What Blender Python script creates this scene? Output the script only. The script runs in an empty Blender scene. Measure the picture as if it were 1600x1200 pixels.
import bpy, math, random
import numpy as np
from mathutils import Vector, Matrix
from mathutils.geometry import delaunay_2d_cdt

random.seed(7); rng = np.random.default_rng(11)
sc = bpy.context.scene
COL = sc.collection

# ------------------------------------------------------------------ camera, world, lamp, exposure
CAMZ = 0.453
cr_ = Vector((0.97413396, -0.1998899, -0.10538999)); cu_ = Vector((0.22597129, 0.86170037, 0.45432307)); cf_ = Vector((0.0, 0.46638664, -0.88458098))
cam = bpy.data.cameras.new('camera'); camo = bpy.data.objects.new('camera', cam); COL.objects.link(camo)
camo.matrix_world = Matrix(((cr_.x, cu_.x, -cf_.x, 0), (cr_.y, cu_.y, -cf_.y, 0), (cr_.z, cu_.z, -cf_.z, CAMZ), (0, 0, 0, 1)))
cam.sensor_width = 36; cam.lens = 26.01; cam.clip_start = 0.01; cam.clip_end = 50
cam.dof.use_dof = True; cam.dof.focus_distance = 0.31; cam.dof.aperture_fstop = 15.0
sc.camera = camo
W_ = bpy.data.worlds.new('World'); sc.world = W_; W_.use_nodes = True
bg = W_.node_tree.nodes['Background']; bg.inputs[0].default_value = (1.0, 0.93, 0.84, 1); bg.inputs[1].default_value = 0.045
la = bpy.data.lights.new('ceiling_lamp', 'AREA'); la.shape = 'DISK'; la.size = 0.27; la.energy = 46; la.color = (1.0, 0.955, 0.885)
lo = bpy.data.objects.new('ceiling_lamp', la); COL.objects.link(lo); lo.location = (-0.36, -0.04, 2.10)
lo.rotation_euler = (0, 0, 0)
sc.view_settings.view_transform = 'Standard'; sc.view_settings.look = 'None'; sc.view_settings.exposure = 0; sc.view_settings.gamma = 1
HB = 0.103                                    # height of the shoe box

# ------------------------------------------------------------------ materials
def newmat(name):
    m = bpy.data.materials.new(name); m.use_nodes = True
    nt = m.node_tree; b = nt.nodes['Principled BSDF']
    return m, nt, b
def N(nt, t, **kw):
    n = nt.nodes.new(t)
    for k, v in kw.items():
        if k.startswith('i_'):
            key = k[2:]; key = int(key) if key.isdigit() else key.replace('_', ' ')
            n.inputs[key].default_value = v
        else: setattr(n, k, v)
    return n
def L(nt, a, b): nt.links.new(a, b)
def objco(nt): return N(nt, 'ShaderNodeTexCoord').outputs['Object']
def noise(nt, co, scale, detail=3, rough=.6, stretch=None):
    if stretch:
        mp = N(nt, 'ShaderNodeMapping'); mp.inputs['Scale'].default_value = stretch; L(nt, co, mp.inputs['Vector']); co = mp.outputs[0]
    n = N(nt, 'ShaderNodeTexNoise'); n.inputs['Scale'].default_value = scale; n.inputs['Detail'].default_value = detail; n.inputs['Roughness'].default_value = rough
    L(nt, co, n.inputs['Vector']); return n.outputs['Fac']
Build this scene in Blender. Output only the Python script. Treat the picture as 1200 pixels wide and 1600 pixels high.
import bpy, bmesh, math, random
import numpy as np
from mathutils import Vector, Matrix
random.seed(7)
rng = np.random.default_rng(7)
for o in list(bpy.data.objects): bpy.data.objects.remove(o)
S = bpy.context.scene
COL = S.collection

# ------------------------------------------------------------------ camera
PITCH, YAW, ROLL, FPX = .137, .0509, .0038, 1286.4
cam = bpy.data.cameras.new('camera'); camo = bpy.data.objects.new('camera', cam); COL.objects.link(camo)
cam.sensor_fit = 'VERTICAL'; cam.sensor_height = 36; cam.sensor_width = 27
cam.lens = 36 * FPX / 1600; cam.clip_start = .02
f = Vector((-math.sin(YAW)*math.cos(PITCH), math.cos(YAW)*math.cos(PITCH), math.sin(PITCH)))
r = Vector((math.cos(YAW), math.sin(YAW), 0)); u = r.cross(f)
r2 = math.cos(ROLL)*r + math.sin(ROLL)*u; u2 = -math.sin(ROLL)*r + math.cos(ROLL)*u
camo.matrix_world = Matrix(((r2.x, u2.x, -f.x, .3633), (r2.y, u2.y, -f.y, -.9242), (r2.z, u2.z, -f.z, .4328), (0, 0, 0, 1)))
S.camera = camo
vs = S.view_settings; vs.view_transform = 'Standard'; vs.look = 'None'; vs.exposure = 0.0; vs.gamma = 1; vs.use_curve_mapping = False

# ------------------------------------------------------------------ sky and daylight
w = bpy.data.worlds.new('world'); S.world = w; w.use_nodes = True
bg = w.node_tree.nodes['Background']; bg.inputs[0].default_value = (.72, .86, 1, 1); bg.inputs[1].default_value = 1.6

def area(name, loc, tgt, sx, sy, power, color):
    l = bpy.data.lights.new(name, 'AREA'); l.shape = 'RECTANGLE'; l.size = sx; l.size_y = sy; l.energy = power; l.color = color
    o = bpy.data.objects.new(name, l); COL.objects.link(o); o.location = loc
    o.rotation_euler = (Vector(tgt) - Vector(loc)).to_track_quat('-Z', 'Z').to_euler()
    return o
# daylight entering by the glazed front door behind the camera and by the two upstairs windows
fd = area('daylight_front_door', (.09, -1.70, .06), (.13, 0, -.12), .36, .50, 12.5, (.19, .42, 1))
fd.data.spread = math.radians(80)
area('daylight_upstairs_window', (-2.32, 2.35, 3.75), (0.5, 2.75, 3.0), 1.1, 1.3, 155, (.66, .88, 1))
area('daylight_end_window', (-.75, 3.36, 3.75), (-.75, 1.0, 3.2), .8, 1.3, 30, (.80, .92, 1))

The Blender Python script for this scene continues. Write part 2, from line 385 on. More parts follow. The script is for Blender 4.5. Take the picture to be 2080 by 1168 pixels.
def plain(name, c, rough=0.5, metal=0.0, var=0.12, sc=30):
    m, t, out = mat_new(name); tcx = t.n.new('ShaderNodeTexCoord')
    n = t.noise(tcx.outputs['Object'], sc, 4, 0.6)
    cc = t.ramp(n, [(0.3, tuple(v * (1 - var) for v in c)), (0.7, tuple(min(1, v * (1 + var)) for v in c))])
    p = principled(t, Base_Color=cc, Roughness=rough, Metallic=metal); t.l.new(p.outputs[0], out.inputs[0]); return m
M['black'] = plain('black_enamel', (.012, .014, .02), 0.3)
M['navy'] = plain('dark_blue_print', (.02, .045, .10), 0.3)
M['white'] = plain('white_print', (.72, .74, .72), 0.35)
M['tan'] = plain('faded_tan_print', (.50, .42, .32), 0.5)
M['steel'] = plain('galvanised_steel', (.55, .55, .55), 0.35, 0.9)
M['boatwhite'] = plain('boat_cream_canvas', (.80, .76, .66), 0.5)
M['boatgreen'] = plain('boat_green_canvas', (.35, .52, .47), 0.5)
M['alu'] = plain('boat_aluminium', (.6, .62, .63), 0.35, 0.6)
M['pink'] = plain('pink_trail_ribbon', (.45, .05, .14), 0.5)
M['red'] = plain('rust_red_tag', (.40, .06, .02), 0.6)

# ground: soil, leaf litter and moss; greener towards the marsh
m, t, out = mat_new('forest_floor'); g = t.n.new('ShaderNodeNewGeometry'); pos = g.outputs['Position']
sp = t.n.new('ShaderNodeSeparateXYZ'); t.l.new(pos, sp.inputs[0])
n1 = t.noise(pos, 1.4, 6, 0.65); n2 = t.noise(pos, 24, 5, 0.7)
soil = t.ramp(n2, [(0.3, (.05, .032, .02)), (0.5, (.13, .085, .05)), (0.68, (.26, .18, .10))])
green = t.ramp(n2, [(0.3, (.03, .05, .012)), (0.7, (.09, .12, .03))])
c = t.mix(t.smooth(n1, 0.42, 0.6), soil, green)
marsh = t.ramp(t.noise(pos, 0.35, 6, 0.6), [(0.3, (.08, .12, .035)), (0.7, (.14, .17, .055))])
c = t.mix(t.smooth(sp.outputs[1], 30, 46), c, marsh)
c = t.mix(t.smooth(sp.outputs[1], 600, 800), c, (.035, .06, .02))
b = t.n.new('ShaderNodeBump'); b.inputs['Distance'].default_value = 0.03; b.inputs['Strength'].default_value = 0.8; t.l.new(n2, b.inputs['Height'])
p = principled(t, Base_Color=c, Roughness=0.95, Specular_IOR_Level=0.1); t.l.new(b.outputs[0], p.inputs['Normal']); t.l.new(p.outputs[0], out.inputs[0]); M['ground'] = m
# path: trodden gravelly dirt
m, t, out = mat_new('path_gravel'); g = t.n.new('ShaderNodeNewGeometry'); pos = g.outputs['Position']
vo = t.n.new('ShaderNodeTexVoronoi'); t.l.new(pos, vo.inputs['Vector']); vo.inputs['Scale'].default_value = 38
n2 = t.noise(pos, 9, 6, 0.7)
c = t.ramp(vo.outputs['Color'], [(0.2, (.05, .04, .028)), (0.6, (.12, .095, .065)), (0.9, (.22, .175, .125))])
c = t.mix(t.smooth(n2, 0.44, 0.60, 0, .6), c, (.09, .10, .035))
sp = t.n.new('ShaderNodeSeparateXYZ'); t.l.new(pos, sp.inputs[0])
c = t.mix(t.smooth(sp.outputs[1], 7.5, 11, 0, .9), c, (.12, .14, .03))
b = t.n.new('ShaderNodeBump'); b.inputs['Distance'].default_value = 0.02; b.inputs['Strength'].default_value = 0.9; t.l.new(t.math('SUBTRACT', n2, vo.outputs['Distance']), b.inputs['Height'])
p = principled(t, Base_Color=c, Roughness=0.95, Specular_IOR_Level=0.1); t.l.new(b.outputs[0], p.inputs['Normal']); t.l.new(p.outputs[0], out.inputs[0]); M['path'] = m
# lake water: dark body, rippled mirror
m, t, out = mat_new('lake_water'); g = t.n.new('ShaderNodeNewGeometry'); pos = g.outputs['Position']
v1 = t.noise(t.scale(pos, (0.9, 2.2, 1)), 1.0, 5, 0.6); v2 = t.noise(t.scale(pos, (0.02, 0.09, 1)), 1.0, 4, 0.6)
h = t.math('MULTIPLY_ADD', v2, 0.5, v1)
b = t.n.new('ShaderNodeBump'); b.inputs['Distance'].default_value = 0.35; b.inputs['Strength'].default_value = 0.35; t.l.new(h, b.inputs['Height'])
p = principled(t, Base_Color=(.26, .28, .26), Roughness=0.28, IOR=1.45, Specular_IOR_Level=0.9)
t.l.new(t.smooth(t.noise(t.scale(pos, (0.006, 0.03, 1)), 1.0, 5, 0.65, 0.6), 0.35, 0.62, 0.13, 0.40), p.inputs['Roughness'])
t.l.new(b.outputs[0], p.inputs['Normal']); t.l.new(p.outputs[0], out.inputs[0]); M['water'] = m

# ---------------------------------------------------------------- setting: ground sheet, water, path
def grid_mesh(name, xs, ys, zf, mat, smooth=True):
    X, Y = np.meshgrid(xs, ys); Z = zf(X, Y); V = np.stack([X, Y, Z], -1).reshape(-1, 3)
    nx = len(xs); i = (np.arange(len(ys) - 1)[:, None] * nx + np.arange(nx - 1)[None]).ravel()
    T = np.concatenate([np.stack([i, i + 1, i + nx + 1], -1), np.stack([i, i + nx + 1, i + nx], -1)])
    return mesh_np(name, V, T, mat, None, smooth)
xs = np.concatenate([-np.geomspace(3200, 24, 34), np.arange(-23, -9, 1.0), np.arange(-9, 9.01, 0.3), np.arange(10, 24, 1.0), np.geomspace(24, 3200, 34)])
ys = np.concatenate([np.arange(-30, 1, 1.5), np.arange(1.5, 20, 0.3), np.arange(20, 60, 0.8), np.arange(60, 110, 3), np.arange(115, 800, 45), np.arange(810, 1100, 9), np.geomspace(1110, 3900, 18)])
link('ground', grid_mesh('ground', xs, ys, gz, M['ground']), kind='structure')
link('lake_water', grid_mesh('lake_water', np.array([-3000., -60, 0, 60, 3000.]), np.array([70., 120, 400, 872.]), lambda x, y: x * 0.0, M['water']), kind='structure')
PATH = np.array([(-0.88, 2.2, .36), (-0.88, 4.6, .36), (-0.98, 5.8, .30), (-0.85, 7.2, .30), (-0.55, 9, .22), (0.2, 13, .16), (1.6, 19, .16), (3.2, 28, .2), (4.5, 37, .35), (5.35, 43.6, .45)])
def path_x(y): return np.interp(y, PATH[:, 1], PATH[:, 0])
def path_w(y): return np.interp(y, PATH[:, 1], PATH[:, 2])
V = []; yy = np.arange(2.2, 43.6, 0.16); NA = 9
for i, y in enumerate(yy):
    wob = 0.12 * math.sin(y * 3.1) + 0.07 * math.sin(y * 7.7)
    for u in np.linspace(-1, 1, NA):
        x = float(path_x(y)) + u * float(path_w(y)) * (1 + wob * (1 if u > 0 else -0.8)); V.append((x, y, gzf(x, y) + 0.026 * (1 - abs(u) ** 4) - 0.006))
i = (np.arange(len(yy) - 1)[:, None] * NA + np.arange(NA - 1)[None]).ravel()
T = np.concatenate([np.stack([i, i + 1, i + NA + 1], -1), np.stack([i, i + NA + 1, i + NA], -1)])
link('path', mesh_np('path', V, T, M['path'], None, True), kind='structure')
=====
Direction: Look above and repeat, character for character, the lines from the first one to the line with "COL = sc.collection", counting both.

Worked solution:
What Blender Python script creates this scene? Output the script only. The script runs in an empty Blender scene. Measure the picture as if it were 1600x1200 pixels.
import bpy, math, random
import numpy as np
from mathutils import Vector, Matrix
from mathutils.geometry import delaunay_2d_cdt

random.seed(7); rng = np.random.default_rng(11)
sc = bpy.context.scene
COL = sc.collection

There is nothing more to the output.